Extracted data entries:
◇ ◇ ◇ ◇

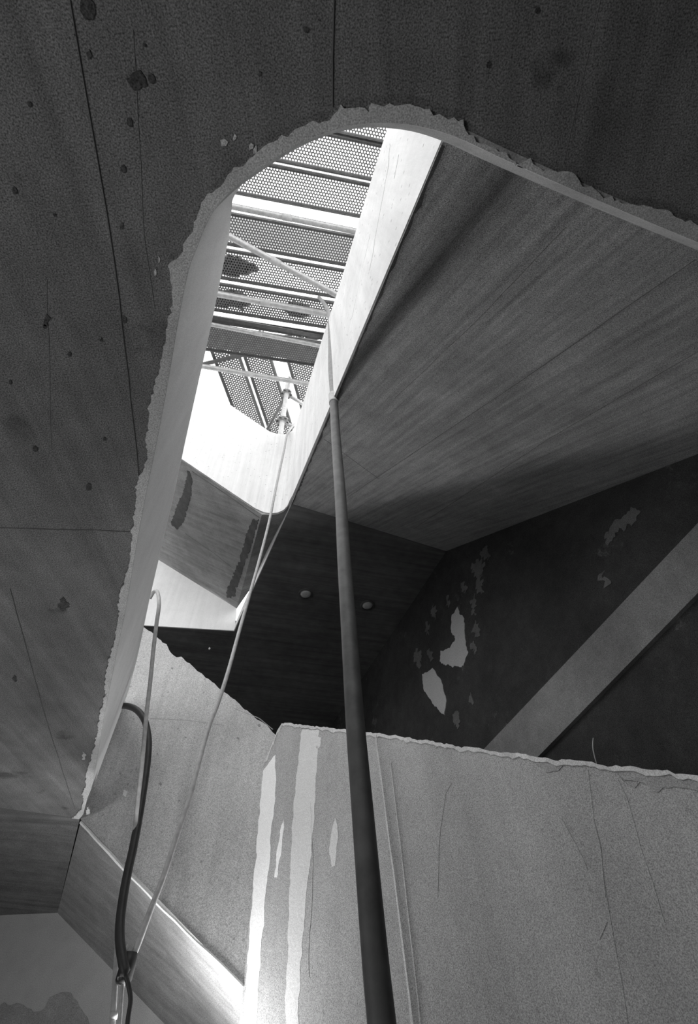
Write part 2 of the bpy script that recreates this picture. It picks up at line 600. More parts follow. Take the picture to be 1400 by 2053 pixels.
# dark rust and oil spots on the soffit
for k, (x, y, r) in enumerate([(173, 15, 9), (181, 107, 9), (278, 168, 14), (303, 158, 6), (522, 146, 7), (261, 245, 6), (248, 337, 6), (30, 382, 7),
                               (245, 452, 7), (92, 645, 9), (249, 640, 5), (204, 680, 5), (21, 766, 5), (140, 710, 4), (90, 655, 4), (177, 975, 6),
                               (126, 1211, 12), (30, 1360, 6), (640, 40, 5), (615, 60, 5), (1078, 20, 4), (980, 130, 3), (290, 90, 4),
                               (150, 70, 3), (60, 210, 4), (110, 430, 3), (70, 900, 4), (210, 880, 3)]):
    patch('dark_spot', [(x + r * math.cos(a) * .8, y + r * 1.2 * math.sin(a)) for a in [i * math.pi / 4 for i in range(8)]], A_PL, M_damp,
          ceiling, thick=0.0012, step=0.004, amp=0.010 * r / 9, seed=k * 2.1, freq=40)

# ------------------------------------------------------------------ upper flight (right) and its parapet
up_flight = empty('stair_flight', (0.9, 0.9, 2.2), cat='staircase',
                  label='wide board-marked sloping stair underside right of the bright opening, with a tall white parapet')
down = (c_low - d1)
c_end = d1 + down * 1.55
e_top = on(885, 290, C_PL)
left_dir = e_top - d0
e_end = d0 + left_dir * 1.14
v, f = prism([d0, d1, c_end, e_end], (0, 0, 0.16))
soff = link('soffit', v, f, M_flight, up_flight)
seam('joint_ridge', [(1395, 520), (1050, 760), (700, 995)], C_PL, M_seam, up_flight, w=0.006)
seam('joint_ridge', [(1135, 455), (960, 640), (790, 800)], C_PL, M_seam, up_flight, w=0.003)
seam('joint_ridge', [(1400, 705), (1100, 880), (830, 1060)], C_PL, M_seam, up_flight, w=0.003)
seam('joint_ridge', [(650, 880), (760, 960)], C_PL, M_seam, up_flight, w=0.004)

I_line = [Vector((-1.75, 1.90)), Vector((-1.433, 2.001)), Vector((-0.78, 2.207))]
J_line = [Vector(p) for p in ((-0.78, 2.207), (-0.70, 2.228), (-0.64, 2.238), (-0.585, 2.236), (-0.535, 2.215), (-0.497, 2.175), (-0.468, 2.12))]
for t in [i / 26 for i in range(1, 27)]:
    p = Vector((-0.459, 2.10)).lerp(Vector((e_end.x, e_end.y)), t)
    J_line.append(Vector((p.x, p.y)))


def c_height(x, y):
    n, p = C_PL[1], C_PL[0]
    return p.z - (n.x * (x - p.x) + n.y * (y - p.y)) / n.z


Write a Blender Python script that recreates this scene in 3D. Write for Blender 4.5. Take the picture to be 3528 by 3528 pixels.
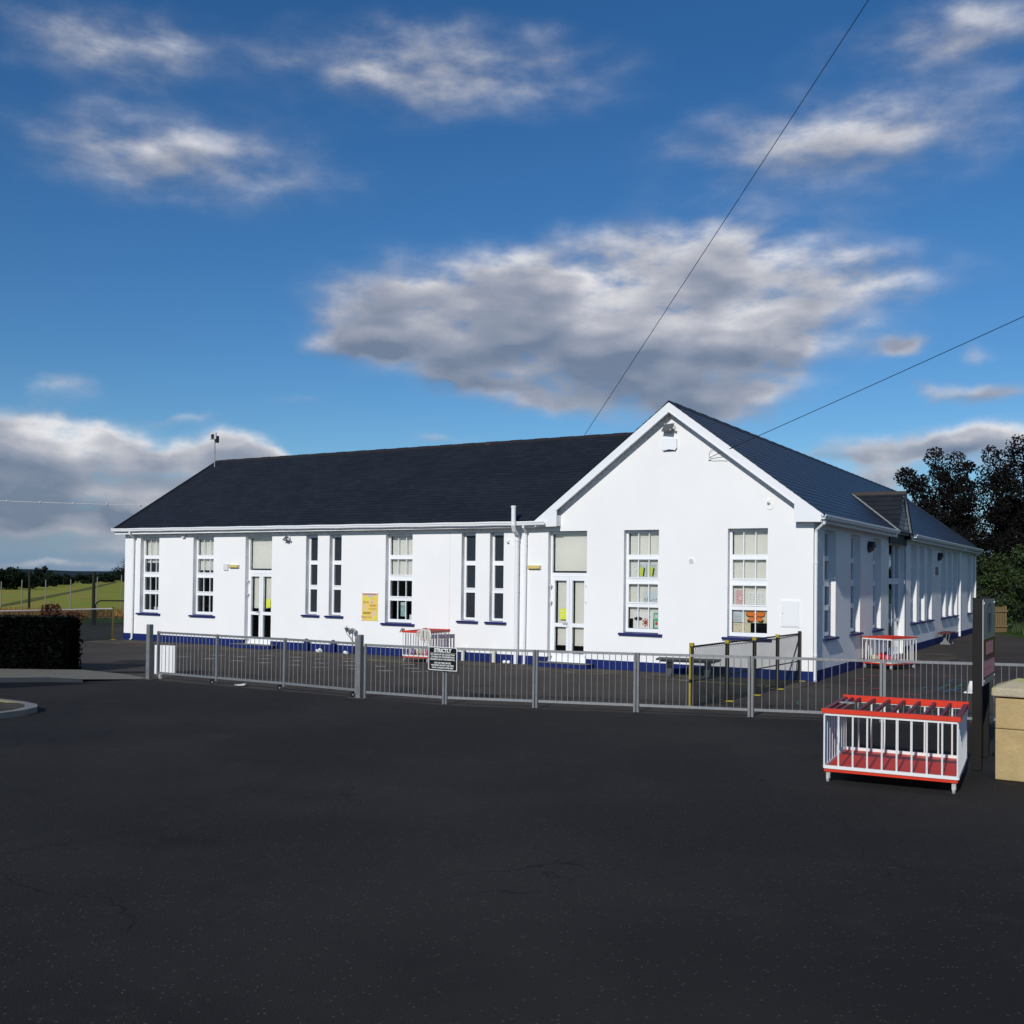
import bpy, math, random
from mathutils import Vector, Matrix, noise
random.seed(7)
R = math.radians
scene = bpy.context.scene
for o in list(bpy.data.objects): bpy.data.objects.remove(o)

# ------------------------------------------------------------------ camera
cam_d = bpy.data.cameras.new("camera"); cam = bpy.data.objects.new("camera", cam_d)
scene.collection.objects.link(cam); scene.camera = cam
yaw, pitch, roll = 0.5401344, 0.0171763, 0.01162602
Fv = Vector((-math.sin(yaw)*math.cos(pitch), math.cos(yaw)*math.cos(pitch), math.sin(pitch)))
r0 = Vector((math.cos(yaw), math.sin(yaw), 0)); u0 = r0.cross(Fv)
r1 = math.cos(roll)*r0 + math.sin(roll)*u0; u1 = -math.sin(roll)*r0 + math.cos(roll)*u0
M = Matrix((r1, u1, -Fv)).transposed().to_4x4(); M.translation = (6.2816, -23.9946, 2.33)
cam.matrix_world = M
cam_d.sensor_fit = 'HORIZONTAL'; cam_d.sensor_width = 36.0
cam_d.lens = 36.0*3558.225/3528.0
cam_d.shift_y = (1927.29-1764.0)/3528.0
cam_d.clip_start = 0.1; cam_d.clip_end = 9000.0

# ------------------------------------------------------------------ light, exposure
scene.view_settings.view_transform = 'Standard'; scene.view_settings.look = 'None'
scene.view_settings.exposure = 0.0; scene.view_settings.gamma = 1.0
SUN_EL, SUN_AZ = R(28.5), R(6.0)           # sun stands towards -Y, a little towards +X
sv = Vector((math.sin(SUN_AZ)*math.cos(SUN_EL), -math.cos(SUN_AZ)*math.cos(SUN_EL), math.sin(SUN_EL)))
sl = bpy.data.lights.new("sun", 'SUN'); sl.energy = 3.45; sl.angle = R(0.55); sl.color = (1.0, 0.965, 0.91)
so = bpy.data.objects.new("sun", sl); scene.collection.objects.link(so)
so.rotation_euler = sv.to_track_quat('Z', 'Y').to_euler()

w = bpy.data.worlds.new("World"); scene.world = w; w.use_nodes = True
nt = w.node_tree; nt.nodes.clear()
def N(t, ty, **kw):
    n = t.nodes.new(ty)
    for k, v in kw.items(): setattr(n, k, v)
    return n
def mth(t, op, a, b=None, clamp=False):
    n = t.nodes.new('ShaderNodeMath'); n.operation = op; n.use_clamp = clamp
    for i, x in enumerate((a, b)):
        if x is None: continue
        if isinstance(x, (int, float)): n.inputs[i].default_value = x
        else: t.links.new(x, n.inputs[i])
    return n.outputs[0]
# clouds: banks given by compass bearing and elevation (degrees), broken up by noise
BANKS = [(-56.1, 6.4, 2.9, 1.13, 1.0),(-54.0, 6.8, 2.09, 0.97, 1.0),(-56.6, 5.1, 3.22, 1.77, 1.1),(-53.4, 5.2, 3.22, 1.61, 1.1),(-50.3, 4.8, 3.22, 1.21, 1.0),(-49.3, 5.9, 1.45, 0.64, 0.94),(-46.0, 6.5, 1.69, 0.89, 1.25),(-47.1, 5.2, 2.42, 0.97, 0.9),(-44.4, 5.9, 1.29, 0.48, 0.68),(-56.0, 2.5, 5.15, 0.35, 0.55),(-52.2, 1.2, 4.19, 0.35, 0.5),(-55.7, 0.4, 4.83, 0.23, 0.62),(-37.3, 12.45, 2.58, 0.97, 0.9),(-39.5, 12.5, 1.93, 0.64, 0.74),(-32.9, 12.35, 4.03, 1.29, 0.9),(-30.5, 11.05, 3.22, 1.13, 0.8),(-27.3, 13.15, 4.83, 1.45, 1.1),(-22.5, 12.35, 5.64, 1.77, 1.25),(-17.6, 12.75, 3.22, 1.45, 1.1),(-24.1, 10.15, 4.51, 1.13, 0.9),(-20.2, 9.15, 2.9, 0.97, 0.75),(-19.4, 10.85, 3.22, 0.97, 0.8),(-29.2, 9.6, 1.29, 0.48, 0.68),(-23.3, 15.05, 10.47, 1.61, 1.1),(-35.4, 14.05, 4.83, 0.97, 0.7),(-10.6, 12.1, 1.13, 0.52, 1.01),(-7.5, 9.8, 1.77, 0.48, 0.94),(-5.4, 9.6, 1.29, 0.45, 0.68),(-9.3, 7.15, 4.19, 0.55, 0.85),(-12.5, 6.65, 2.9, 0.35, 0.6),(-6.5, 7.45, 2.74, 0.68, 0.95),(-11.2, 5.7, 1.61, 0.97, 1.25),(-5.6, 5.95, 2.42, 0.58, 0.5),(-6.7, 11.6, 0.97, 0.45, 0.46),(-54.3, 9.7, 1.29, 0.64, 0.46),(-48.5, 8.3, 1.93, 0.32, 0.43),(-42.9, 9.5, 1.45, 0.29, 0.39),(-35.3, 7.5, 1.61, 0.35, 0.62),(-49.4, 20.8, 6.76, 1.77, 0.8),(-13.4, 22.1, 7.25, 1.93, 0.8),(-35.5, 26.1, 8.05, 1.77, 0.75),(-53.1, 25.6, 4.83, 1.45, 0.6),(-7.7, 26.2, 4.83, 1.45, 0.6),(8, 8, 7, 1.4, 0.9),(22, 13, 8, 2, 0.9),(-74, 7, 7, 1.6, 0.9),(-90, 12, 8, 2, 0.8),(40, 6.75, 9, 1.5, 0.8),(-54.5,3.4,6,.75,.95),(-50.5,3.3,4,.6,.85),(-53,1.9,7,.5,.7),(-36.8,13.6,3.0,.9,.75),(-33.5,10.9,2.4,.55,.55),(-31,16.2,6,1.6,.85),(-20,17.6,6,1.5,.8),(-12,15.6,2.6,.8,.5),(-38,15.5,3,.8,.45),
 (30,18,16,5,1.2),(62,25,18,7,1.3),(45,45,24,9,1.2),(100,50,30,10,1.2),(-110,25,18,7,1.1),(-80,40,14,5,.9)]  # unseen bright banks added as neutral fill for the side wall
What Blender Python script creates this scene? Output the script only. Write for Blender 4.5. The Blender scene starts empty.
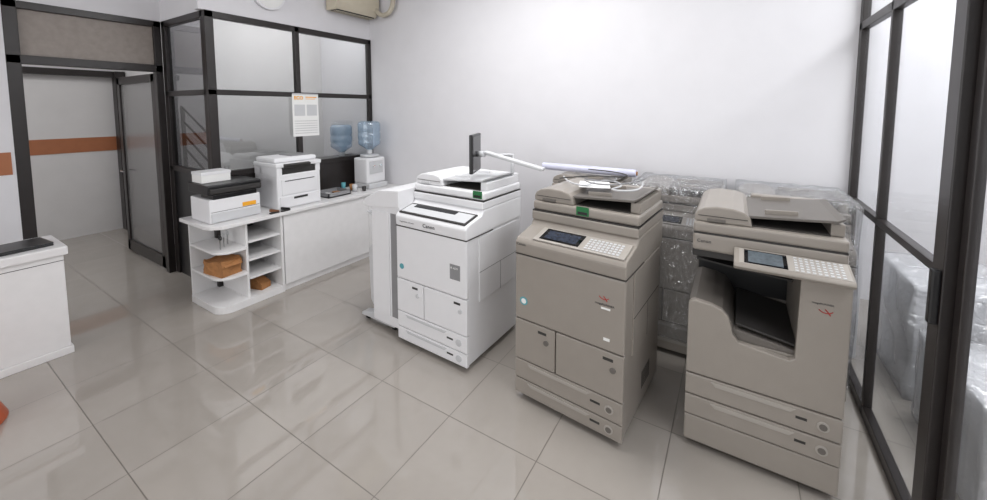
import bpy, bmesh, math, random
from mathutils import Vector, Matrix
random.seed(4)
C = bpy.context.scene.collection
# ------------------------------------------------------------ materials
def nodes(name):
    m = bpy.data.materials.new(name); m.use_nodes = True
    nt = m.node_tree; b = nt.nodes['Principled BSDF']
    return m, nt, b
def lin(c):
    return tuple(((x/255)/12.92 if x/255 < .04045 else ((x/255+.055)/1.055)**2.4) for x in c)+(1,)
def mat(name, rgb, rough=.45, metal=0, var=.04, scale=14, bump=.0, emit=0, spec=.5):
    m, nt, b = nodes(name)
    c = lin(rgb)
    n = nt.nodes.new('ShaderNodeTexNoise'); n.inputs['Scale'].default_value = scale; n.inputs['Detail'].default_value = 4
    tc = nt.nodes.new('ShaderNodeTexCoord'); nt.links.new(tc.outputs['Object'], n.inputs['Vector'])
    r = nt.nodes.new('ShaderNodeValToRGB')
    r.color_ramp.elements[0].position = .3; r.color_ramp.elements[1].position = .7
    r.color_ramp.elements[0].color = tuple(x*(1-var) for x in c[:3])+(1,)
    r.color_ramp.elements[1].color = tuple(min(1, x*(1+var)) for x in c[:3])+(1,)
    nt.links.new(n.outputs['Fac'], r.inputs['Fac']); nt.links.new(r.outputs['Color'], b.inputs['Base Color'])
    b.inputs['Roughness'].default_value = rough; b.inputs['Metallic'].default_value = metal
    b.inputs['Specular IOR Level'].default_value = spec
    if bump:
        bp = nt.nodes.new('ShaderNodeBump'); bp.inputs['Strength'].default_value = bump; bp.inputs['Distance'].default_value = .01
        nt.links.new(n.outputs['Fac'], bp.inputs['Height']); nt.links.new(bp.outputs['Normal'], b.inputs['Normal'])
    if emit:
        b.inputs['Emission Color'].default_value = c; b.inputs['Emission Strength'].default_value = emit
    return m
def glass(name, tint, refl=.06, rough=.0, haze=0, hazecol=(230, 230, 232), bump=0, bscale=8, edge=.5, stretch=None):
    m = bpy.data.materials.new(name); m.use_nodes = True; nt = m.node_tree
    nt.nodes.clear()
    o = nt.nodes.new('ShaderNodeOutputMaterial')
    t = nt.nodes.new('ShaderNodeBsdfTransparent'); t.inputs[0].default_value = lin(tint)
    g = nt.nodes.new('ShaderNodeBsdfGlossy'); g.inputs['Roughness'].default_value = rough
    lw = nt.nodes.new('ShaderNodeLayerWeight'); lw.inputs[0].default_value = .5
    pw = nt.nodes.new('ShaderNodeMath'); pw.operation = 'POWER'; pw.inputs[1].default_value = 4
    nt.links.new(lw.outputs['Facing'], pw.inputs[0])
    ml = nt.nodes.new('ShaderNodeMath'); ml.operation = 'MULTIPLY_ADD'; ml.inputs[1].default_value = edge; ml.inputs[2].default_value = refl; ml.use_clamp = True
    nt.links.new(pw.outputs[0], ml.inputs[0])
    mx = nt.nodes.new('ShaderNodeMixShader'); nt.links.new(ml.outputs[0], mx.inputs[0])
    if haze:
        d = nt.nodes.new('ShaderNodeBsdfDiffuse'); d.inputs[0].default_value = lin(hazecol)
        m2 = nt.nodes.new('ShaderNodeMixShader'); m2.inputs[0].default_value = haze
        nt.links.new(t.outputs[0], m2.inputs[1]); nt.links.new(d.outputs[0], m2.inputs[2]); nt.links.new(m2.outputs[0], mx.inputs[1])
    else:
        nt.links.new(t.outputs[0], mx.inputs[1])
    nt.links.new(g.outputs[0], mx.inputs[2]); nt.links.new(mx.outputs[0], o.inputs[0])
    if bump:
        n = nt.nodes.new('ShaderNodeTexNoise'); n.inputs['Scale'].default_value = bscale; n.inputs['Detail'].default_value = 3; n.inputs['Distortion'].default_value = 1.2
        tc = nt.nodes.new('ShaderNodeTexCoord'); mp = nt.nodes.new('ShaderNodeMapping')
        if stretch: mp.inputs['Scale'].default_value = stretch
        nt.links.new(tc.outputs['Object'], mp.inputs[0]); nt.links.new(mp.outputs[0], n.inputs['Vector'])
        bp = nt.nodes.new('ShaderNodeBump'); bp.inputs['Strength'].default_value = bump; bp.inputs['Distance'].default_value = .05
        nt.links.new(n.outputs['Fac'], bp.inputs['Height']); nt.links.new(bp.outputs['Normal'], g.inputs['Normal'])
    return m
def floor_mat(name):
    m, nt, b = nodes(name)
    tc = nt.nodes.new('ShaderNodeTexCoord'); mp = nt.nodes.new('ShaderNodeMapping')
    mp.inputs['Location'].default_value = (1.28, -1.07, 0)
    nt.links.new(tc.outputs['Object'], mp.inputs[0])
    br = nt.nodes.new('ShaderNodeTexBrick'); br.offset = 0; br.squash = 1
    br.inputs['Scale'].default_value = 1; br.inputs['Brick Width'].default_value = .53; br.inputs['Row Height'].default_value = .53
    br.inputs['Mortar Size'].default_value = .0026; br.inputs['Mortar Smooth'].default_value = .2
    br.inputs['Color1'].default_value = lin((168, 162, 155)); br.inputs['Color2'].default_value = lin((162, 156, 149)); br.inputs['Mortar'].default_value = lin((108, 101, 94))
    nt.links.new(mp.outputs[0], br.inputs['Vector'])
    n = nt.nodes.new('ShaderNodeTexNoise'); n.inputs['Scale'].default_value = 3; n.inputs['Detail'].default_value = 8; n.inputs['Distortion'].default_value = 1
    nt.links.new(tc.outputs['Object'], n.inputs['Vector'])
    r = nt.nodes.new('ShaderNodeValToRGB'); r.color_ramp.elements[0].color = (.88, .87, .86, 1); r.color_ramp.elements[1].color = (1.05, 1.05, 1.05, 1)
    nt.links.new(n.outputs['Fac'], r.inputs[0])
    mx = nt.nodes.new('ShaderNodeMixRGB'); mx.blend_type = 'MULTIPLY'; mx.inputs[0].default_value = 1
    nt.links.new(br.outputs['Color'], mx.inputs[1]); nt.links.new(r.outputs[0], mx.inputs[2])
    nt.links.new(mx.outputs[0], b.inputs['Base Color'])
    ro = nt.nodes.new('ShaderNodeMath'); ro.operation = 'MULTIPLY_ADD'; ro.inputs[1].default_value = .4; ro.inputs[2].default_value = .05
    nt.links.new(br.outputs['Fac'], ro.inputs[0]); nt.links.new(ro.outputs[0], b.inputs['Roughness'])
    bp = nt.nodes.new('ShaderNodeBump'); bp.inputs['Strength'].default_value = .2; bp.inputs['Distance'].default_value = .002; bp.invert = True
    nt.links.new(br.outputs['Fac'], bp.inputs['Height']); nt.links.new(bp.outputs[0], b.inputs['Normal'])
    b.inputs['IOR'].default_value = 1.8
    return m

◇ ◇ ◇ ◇

WHAT YOU SHOULD DO:
Find the string "that" in the records, then copy each line where it occurs.

RESPONSE TO THE TASK:
Write part 2 of the bpy script that recreates this picture. It picks up at line 600. More parts follow. Take the picture to be 1400 by 2053 pixels.
Write a Blender Python script that recreates this scene in 3D. Write for Blender 4.5. Take the picture to be 3528 by 3528 pixels.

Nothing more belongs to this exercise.